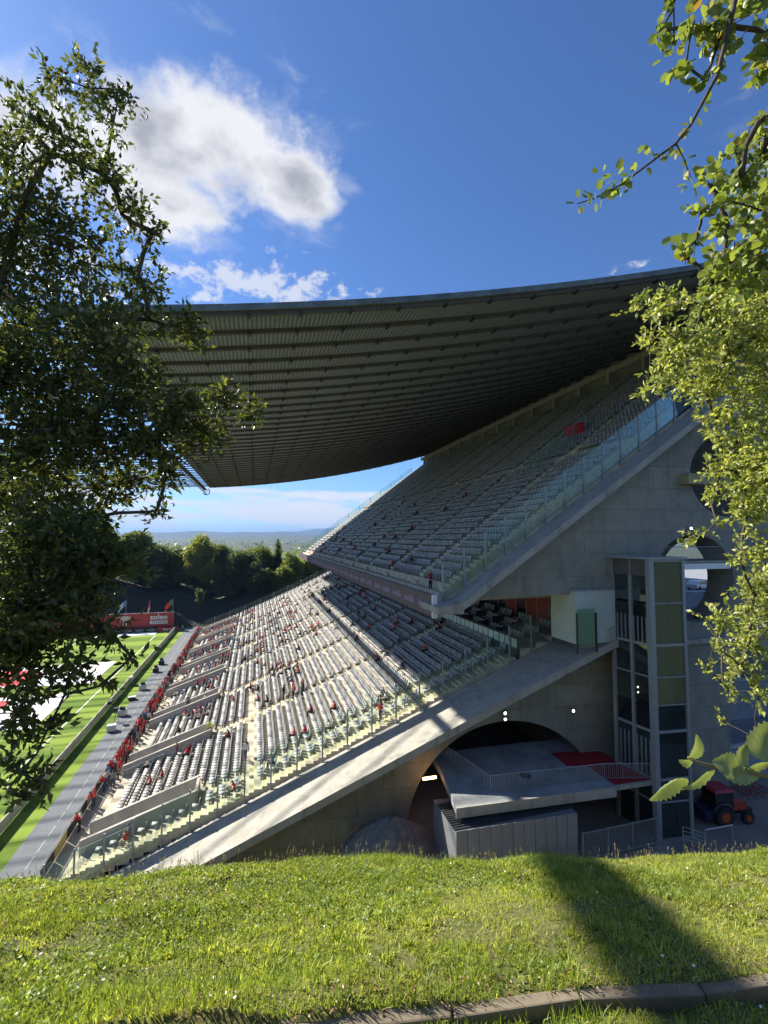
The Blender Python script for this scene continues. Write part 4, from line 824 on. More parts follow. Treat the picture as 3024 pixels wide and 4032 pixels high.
# equipment cases along the track
M_CASE = mat('white_case', (0.55, 0.55, 0.53), 0.5, 0.06, 2)
for i, (x, y, lab) in enumerate(((-17.5, 68.1, 'white equipment case nearest along the grey track edge'), (-17.6, 73.5, 'white case with black bag, second along the track edge'), (-17.9, 80.2, 'dark low camera case, third along the track edge'), (-17.4, 84.9, 'white case with stacked black bags, fourth along the track edge'), (-17.4, 95.2, 'dark equipment case, fifth along the track edge'), (-17.4, 100.6, 'farthest dark equipment case along the track edge'))):
    c = thing('equipment_case', (x, y, 0), lab, 'case', 'equipment along the track', rz=R(random.uniform(-15, 15))); h = 0.75 if i != 2 else 0.4
    MB().box(-0.5, 0.5, -0.4, 0.4, 0.08, h).build('case_body', M_BLACK if i in (4, 5, 2) else M_CASE, c); MB().box(-0.52, 0.52, -0.42, 0.42, h + 0.002, h + 0.08).build('lid', M_CASE, c)
    for s in (-1, 1): MB().box(s * 0.4 - 0.05, s * 0.4 + 0.05, -0.3, 0.3, 0, 0.08).build('foot', M_BLACK, c)
    if i in (1, 3, 4, 5): MB().hexa([(-0.35, -0.25, h + 0.08), (0.35, -0.25, h + 0.08), (0.35, 0.25, h + 0.08), (-0.35, 0.25, h + 0.08), (-0.25, -0.15, h + 0.5), (0.3, -0.18, h + 0.42), (0.3, 0.18, h + 0.42), (-0.25, 0.15, h + 0.5)]).build('bag', M_BLACK, c)
for i, (x, y, lab) in enumerate(((-17.8, 71.2, 'thin tripod with black head beside the second case'), (-19.9, 76.5, 'dark low stand leaning at the white barrier nearer the camera'), (-20.0, 88.5, 'pale box stand at the barrier farther along'))):
    c = thing('camera_stand', (x, y, 0), lab, 'stand')
    m_ = MB(); hh = (1.5, 0.9, 0.9)[i]
    for a in (0, 2.1, 4.2): m_.tube([(0.4 * math.cos(a), 0.4 * math.sin(a), 0), (0, 0, hh)], 0.03, 5)
    m_.build('legs', M_STEEL, c); MB().box(-0.25, 0.25, -0.3 * (1 + (i > 0)), 0.3 * (1 + (i > 0)), hh, hh + 0.4).build('head', M_BLACK if i < 2 else M_CASE, c)
for i, (x, y) in enumerate(((-22.9, 64.5), (-22.6, 57.5), (-28.5, 109))):
    m_ = bmesh.new(); bmesh.ops.create_icosphere(m_, subdivisions=2, radius=0.13); me = bpy.data.meshes.new('ball'); m_.to_mesh(me); m_.free(); me.materials.append(M_WHITE)
    tag(link('ball', me, None, (x, y, 0.13)), ('white ball on the grass near the nearer white cloth', 'white ball on the grass nearest the barrier', 'white ball far along the pitch by the touchline')[i], 'ball')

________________

__Task description__. Extract all the data above exactly, excluding every picture.

__Expected answer__.
The Blender Python script for this scene continues. Write part 4, from line 824 on. More parts follow. Treat the picture as 3024 pixels wide and 4032 pixels high.
# equipment cases along the track
M_CASE = mat('white_case', (0.55, 0.55, 0.53), 0.5, 0.06, 2)
for i, (x, y, lab) in enumerate(((-17.5, 68.1, 'white equipment case nearest along the grey track edge'), (-17.6, 73.5, 'white case with black bag, second along the track edge'), (-17.9, 80.2, 'dark low camera case, third along the track edge'), (-17.4, 84.9, 'white case with stacked black bags, fourth along the track edge'), (-17.4, 95.2, 'dark equipment case, fifth along the track edge'), (-17.4, 100.6, 'farthest dark equipment case along the track edge'))):
    c = thing('equipment_case', (x, y, 0), lab, 'case', 'equipment along the track', rz=R(random.uniform(-15, 15))); h = 0.75 if i != 2 else 0.4
    MB().box(-0.5, 0.5, -0.4, 0.4, 0.08, h).build('case_body', M_BLACK if i in (4, 5, 2) else M_CASE, c); MB().box(-0.52, 0.52, -0.42, 0.42, h + 0.002, h + 0.08).build('lid', M_CASE, c)
    for s in (-1, 1): MB().box(s * 0.4 - 0.05, s * 0.4 + 0.05, -0.3, 0.3, 0, 0.08).build('foot', M_BLACK, c)
    if i in (1, 3, 4, 5): MB().hexa([(-0.35, -0.25, h + 0.08), (0.35, -0.25, h + 0.08), (0.35, 0.25, h + 0.08), (-0.35, 0.25, h + 0.08), (-0.25, -0.15, h + 0.5), (0.3, -0.18, h + 0.42), (0.3, 0.18, h + 0.42), (-0.25, 0.15, h + 0.5)]).build('bag', M_BLACK, c)
for i, (x, y, lab) in enumerate(((-17.8, 71.2, 'thin tripod with black head beside the second case'), (-19.9, 76.5, 'dark low stand leaning at the white barrier nearer the camera'), (-20.0, 88.5, 'pale box stand at the barrier farther along'))):
    c = thing('camera_stand', (x, y, 0), lab, 'stand')
    m_ = MB(); hh = (1.5, 0.9, 0.9)[i]
    for a in (0, 2.1, 4.2): m_.tube([(0.4 * math.cos(a), 0.4 * math.sin(a), 0), (0, 0, hh)], 0.03, 5)
    m_.build('legs', M_STEEL, c); MB().box(-0.25, 0.25, -0.3 * (1 + (i > 0)), 0.3 * (1 + (i > 0)), hh, hh + 0.4).build('head', M_BLACK if i < 2 else M_CASE, c)
for i, (x, y) in enumerate(((-22.9, 64.5), (-22.6, 57.5), (-28.5, 109))):
    m_ = bmesh.new(); bmesh.ops.create_icosphere(m_, subdivisions=2, radius=0.13); me = bpy.data.meshes.new('ball'); m_.to_mesh(me); m_.free(); me.materials.append(M_WHITE)
    tag(link('ball', me, None, (x, y, 0.13)), ('white ball on the grass near the nearer white cloth', 'white ball on the grass nearest the barrier', 'white ball far along the pitch by the touchline')[i], 'ball')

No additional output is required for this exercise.